Supporters of Measure
D
, the $1.6 billion countywide congestion relief
measure, came up short when the Santa Barbara Chamber of Commerce declined to
take a position on the controversial sales tax measure. Measure D
proponents were hoping to have the endorsement of at least one
chamber of commerce in the county to indicate support from the
business community; to them, Santa Barbara’s seemed the most
promising. But reportedly only one member of the S.B. Chamber
actually voted to endorse it. The chamber vote came after a debate
last week pitting Measure D supporters David
Landecker
and Gregg Hart—both former Santa
Barbara councilmembers—against COLAB spokesperson Andy Caldwell and the
the Taxpayers Alliance’s Joe Armendariz, also a
Carpinteria city councilmember.

According to some observers, Caldwell and Armendariz scored more
rhetorical points in that exchange, arguing that Measure D would
take too much money out of county residents pockets while not
delivering enough to any one congestion relief project to get the
job done. Hart and Landecker countered that the money had to
distributed to a wide array of projects in order to achieve the
political support necessary to garner the two-thirds supermajority
required to prevail at the polls.
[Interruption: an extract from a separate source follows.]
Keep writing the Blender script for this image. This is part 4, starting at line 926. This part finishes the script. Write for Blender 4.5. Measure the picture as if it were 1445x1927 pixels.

By spreading the money out, they
argued, Santa Barbara County can leverage hundreds of millions of
state and federal matching funds to see the projects through.
Measure D—the half cent sales tax surcharge—was initially approved
by county voters in 1989 to fund a variety of congestion relief
efforts, including the widening of Highway 101. It expires at the
end of 2009. Proponents are hoping not just to extend that half
cent sales tax, but to add a quarter-cent to it.